Sérgio Rodrigues ficará feliz da vida, poderá, enfim, discutir futebol com os primos Henrique e Nelson. Para ajudar a quebrar o gelo, coloquei ‘O drible’, do primeiro, ao lado de ‘À sombra das chuteiras imortais’. De vez em quando, Sérgio poderá se virar para a esquerda e dar alguns conselhos para Guimarães Rosa. Logo ali ao lado, LYgia Fagundes Telles e Antônio Torres, grandes conversadores, trocarão histórias e vidas.
Xico Sá exultará ao saber que ficou grudadinho com Carola Saavedra. Luiz Antônio Simas falará de encatarias com Edney Silvestre; Márcio Souza e Cristóvão Tezza protagonizarão um delicioso diálogo Norte-Sul. Ali perto, Verissimo rirá baixinho na direção do paranaense e dirá, me dei bem, fiquei com a Paloma Vidal (terá que, porém, disputar sua atenção com o Luiz Vilela).

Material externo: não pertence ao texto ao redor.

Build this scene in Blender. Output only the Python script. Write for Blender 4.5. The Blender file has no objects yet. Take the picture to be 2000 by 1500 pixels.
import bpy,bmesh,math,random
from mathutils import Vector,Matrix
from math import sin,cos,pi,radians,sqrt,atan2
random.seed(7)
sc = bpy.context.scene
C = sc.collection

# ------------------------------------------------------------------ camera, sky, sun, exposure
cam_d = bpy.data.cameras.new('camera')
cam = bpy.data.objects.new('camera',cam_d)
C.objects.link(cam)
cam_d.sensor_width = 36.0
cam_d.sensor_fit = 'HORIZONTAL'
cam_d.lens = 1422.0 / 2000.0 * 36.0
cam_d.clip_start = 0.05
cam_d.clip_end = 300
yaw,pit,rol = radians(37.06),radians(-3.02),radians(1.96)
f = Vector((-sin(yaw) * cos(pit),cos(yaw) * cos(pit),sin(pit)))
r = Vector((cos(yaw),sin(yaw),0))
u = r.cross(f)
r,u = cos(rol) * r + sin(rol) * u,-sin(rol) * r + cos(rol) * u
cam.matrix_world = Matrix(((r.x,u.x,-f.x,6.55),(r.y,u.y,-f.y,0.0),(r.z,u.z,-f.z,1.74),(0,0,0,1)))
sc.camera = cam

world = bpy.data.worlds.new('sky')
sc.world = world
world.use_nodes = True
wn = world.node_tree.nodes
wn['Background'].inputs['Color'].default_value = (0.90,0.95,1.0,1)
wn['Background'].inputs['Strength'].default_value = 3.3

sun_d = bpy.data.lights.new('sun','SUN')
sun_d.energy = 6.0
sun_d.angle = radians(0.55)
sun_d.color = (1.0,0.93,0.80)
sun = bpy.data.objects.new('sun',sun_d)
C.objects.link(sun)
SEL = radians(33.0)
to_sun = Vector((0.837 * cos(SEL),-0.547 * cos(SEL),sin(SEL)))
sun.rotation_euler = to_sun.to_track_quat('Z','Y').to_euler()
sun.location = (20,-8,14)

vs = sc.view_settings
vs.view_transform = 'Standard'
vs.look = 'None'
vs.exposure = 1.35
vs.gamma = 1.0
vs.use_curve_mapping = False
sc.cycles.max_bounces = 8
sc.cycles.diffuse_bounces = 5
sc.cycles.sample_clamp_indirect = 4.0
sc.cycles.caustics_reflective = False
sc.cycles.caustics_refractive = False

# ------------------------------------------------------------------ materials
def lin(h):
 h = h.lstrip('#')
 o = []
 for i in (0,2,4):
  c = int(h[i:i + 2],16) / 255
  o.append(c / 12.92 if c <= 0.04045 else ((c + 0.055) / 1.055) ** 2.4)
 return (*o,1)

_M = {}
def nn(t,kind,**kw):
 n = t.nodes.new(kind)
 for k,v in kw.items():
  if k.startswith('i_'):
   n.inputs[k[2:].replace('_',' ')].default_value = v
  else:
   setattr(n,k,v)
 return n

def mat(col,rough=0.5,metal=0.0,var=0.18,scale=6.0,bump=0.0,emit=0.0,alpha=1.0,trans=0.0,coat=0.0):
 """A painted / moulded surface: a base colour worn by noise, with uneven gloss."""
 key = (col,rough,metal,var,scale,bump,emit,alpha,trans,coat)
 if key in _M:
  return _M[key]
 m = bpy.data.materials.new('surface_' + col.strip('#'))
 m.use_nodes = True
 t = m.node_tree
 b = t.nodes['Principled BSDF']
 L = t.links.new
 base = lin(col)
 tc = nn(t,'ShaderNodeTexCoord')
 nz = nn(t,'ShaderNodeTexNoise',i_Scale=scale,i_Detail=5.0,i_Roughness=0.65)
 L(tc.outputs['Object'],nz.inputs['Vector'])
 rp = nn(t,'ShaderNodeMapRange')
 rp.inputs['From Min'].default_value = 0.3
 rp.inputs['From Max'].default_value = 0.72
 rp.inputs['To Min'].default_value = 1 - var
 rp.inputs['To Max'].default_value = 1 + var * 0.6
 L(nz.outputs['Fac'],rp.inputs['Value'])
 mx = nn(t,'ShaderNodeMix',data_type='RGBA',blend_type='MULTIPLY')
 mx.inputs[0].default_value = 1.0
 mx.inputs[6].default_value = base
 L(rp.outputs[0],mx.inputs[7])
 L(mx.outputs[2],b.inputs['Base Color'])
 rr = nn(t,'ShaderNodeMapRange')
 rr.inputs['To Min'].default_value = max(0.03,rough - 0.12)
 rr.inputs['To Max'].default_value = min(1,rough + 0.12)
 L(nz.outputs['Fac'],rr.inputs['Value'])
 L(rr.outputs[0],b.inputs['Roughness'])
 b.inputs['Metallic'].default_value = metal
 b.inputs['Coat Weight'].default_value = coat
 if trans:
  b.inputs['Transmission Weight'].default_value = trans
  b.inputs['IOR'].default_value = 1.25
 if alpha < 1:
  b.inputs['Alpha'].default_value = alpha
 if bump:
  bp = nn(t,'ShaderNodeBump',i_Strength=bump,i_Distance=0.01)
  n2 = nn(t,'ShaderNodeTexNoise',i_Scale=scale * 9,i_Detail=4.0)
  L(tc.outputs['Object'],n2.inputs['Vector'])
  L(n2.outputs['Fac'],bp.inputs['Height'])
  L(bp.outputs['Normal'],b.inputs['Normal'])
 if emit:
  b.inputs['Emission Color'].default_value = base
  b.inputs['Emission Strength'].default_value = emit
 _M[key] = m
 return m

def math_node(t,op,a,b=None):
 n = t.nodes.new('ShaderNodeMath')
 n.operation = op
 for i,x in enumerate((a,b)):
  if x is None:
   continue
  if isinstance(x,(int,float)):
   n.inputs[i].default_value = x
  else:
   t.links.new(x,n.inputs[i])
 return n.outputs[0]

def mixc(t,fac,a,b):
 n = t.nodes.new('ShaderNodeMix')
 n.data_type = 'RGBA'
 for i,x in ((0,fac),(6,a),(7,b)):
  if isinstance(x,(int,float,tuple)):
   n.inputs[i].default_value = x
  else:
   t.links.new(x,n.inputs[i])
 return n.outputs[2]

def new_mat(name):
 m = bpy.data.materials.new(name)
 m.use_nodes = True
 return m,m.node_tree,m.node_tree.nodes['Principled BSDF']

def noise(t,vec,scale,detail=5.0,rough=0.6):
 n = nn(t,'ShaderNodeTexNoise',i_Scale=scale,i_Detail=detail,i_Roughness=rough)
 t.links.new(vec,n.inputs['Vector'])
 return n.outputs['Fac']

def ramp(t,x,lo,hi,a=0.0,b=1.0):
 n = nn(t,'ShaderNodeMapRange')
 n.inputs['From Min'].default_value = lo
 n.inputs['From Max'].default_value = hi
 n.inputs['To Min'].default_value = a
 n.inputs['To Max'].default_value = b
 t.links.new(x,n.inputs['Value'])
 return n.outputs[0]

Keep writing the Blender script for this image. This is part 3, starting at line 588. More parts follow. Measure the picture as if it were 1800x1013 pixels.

E, caramba, onde ficaram os meus livros? Como quem manda aqui sou eu, tratei de arrumar lugar numa cobertura que remete aos altos do Cosme Velho. Sim, é isso mesmo que você pensou, tratei de me colar no Machado de Assis, que nos observa e, espero, abençoa. Temo apenas, dia desses, ouvir o Bruxo, irônico, sussurrar um “passe aqui em casa, leia mais, e vê se aprende”.